A walk in the Park – Central


Courtesy the artist

Ko has made the city the subject of his study for many years, and he admits to being enchanted by the aging colonial architecture, its buildings and its monuments, as well as the city’s dazzling colours. At the same time he sees its headlong rush to develop, develop, develop!… as an endless quest for material wealth which will never truly satisfy its restless inhabitants. The famous ‘Umbrella Movement’ of 2014 was both a reflection of this unease, and a desire to find another path. For Ko the park is a temporary refuge, where people can stroll for a moment without a destination

12 | Hive

Roger Eberhard

from the top and from left to right

Athens, Cairo, Cape Town, London,
Mexico City, Moscow, Nairobi, New York,
Panama City, Paris, São Paolo, Seoul,
Shanghai, Tel Aviv, Tokyo, Venice


from series Standard

Courtesy Morat Galerie

Eberhard travelled to thirty-two countries and every continent, booking each time a standard room in a Hilton hotel, photographing both the view and the room itself. He wonders, ‘Why do we travel to foreign countries and cultures and yet stay at a place that always looks the same?’ Indeed, why bother to travel at all in an age of Google Maps (and Street View)? With each passing year, the world becomes ever more homogeneous, bland and anonymous; increasingly we act alike

13 | Hive

Philippe Chancel

Construction of the Burj Khalifa Tower, Dubai


from series Datazone

Courtesy the artist and Melanie Rio Fluency

Chancel’s depiction of the construction of what is (perhaps only briefly) the tallest building in the world, Dubai’s Burj Khalifa, cannot help but remind us of the work of industrious ants.
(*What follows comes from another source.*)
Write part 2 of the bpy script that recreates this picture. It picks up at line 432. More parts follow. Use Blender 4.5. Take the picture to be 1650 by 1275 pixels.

Certain species of ants construct towers that, relatively speaking, would be comparable in size to some of the world’s tallest buildings! Like ants, humans can only erect such structures through huge collective efforts – by harvesting human intelligence. Humans never cease playing the ‘tallest building’ game, with cities competing for the skills of a coterie of star architects, hoping to gain prestige – and its corresponding financial rewards.